No, the title is not original, but as I sit here late on a Friday evening, I think there little more appropriate.
I am raising 4 children with my wife. I work a job. I give to my community and care to help to raise, not only my children, but those of my friends and neighbors with the time I have. I coach. Not just the sports, but lessons often learned in playing those sports. Those lessons which were handed down to me about life and how to live it, how to honour, and to honour in teaching that which was taught to me by my parents and their friends, those very tenants of a "right way of life" to my children and their friends. And, as such, I seek to honour my parents, grandparent and all those who came before me and who knew right from wrong and sought to instill it in me as they sought to instill in me the importance of the word honour.
Yet no matter how hard I try, today and really of late and most recent memory, I find the few of us who stand at the walls of the gate which guards decency, merit and right to be a dwindling honor guard, reduced by apathy and exhaustion and the prospect of an unjust defeat at the hands of the vicious horde of ego, greed and selfishness. I look across the ramparts (please, forgive the garrison's analogy but I am ever more convinced it is a war, if not a losing war, which we wage to try to find some light or glimpse of hope) and I see a growing despair in our shrinking ranks and closing enemies. I vainly seem to seek someplace or strategy from which we can snatch back our world, our lives, our communities from those who would seek to subvert all that made this world, and this country, what it was: a place where respect, hard work and courtesy enabled all to rise from slave and serf to king.

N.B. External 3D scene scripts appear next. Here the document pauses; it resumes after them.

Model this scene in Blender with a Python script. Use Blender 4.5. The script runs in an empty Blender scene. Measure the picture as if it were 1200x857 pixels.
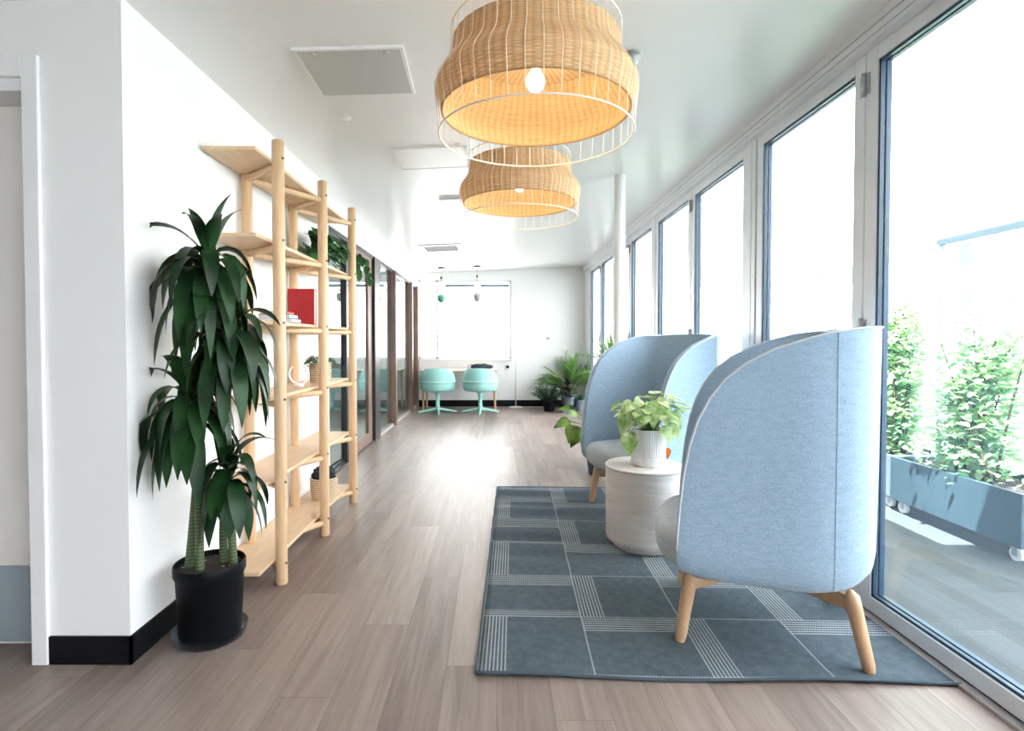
import bpy, bmesh, math, random
from mathutils import Vector, Matrix, noise as mnoise
PI = math.pi
C = bpy.context.scene.collection
R = random.Random(7)

# ------------------------------------------------------------------ materials
def new_mat(name):
    m = bpy.data.materials.new(name); m.use_nodes = True
    nt = m.node_tree; nt.nodes.clear()
    out = nt.nodes.new('ShaderNodeOutputMaterial')
    return m, nt, out

def principled(nt, out, col=(.8,.8,.8), rough=.5, metal=0., spec=.5):
    b = nt.nodes.new('ShaderNodeBsdfPrincipled')
    b.inputs['Base Color'].default_value = (*col, 1)
    b.inputs['Roughness'].default_value = rough
    b.inputs['Metallic'].default_value = metal
    b.inputs['Specular IOR Level'].default_value = spec
    nt.links.new(b.outputs[0], out.inputs[0])
    return b

def mat(name, col, rough=.5, metal=0., spec=.5, var=0., scale=20., bump=0., bscale=None, stretch=(1,1,1), coat=0., detail=4.):
    """principled with noise variation of colour and bump in object coordinates"""
    m, nt, out = new_mat(name)
    b = principled(nt, out, col, rough, metal, spec)
    if coat: b.inputs['Coat Weight'].default_value = coat
    if var or bump:
        tc = nt.nodes.new('ShaderNodeTexCoord'); mp = nt.nodes.new('ShaderNodeMapping')
        mp.inputs['Scale'].default_value = stretch
        nt.links.new(tc.outputs['Object'], mp.inputs[0])
    if var:
        n = nt.nodes.new('ShaderNodeTexNoise'); n.inputs['Scale'].default_value = scale; n.inputs['Detail'].default_value = detail
        nt.links.new(mp.outputs[0], n.inputs['Vector'])
        r = nt.nodes.new('ShaderNodeValToRGB')
        r.color_ramp.elements[0].position = .3; r.color_ramp.elements[1].position = .7
        r.color_ramp.elements[0].color = (*[max(0, c*(1-var)) for c in col], 1)
        r.color_ramp.elements[1].color = (*[min(1, c*(1+var)) for c in col], 1)
        nt.links.new(n.outputs[0], r.inputs[0]); nt.links.new(r.outputs[0], b.inputs['Base Color'])
    if bump:
        n2 = nt.nodes.new('ShaderNodeTexNoise'); n2.inputs['Scale'].default_value = bscale or scale; n2.inputs['Detail'].default_value = 3
        nt.links.new(mp.outputs[0], n2.inputs['Vector'])
        bp = nt.nodes.new('ShaderNodeBump'); bp.inputs['Strength'].default_value = bump; bp.inputs['Distance'].default_value = .005
        nt.links.new(n2.outputs[0], bp.inputs['Height']); nt.links.new(bp.outputs[0], b.inputs['Normal'])
    return m

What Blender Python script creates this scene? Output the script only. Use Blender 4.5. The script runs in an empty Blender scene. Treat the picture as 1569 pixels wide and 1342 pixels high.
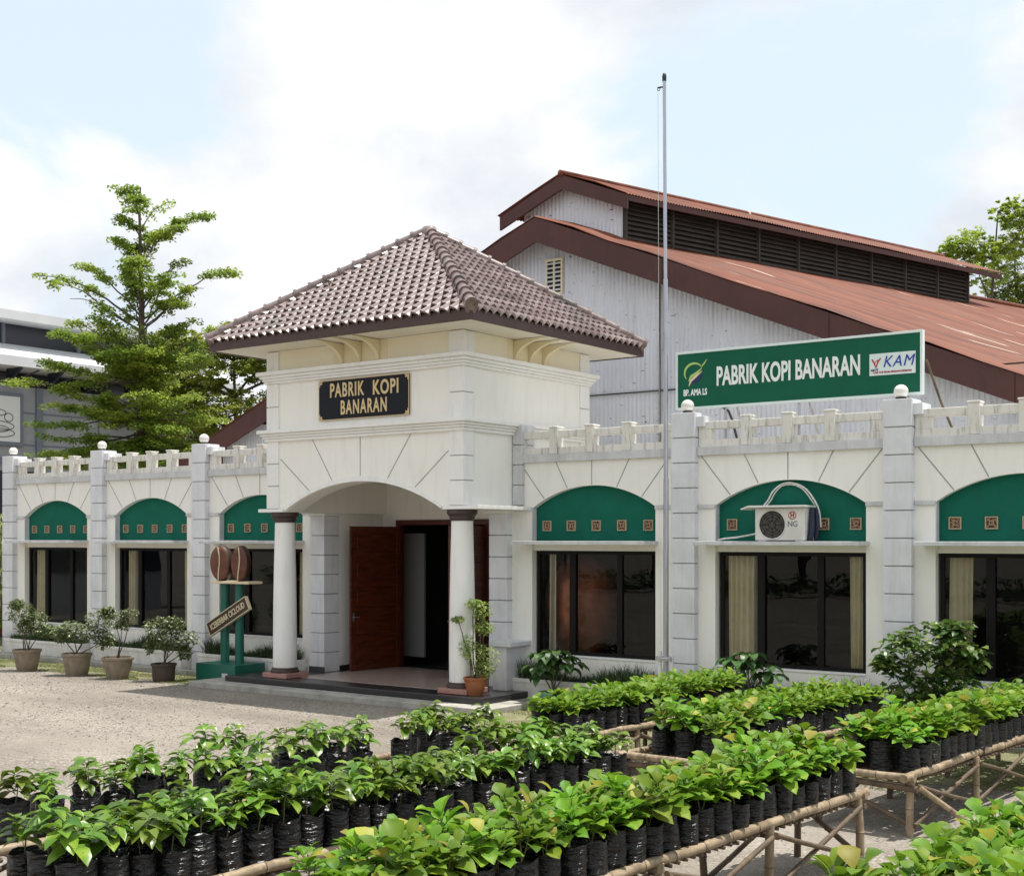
import bpy, math, random
from mathutils import Vector, Matrix, noise as mnoise
R = math.radians
random.seed(7)
SC = bpy.context.scene
COL = SC.collection

# ------------------------------------------------------------------ camera, sky, sun, exposure
cam_d = bpy.data.cameras.new('camera')
cam = bpy.data.objects.new('camera', cam_d); COL.objects.link(cam); SC.camera = cam
cam.location = (0, -17.77, 2.70)
cam.rotation_euler = (R(90), 0, R(36.2))
cam_d.sensor_width = 36; cam_d.lens = 45.89; cam_d.shift_y = 0.0981
cam_d.clip_start = 0.1; cam_d.clip_end = 3000

SUNV = Vector((1.0, 1.02, 6.05)).normalized()
EL = math.asin(SUNV.z); AZ = math.atan2(SUNV.x, SUNV.y)
sun_d = bpy.data.lights.new('sun', 'SUN'); sun_d.energy = 3.7; sun_d.angle = R(0.55); sun_d.color = (1.0, .955, .88)
sun = bpy.data.objects.new('sun', sun_d); COL.objects.link(sun)
sun.rotation_euler = SUNV.to_track_quat('Z', 'Y').to_euler(); sun.location = (0, 0, 60)

W = bpy.data.worlds.new('World'); SC.world = W; W.use_nodes = True
wn, wl = W.node_tree.nodes, W.node_tree.links
wn.clear()
wo = wn.new('ShaderNodeOutputWorld'); bg = wn.new('ShaderNodeBackground'); bg.inputs[1].default_value = 0.10
sky = wn.new('ShaderNodeTexSky'); sky.sky_type = 'NISHITA'; sky.sun_disc = False
sky.sun_elevation = EL; sky.sun_rotation = AZ; sky.air_density = 1.0; sky.dust_density = 2.0
tc = wn.new('ShaderNodeTexCoord')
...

Whether it is the ooze which seeps from our media or the venom of our self-promoting politicians, somewhere we have all gotten it very wrong. Shame on us. We allow individuals with no more depth and complexity than an amoeba to roam and rule the halls of our government, subverting the people's voice with their own piped-in self-delusions of importance. We allow slackers and miscreants, who by nature assume that all should be given and not worked for, a spotlight, when instead we should use the light of truth and real sacrifice to shine upon them to send the scurrying like the parasites they are back into the shadows. We allow people into our towns and neighborhoods who seek to live according to their own selfish needs. Their mantra is the underlying belief that they are the only and most important planets in their solar systems, when it should be "do unto others as you would have them do unto you".
It is late, and I am tired and my exhaustion is not merely that of lack of sleep but of broken promises, of living in a world where a man's word is no longer his bond, where "please" and "thank you", those very basic building blocks of civility, have disappeared from most corners, allowing the evil in words like "entitled" and "demanded" to envelop most of what we see every day.
I wonder what our children will say on that day, years from now, when what was good on this planet is a relic as dusty and unremembered as a tablet of an ancient civilization, cast in the corner of some museum as a curiosity with no real meaning.
I am not a religious man. I am a faithful man. I know that I live - I should say I try to live, as I fail, as we all do, no matter how hard I try as is the nature of being human, but also find some measure of success in realizing my failures and seeking to rectify them and not repeat them - by a code. It is a simple code and one that we have heard since someone was hear on earth to speak it.
I honour my parents and my ancestors, my family and friends. I seek to be the model I want my children to see and become, as I saw in my parents and have tried to become in their example. I understand the value of friendship and seek to always apply the maximum amount of time and energy I can to ensure that those bonds of more than just acquaintance count for what they are: two-way bridges and bonds of shared experience and joy. I seek to always tell the truth, to spare the feelings of others and to understand that a hard day's work is reward in itself in the feeling achieved of accomplishment, satisfaction and pride (as I often tell my son, and find myself thinking of the advice I am giving in tasks I do: "If you are going to do a job, do it well").
With all of this in mind, and seeking to gain some sway of momentum back in the battle we wage every day against the dark which seems determined to envelop this world of our, this is my manifesto, my rallying "Magna Carta", my "Declaration of Independence". It may start small, but in these little actions, the swell may rise as if a tidal wave in grace, honor, and civility that may turn the tide back our way.
Say "please" and "thank you" with everything you do and receive.
Hold a door for a lady
Rise when a woman enters a room
Shake hands firmly and make eye contact
Lend a hand even when you don't have one to give
Think of others before yourself
Take time to write a note of thanks, in penmanship, and, in such, show real thanks in your efforts
Respect your elders
Read more
Watch more, speak less
Have faith in your God, your friends and your neighbors and demand of them exactly what you demand of yourself
And remember, if a job is worth doing, it is worth doing well.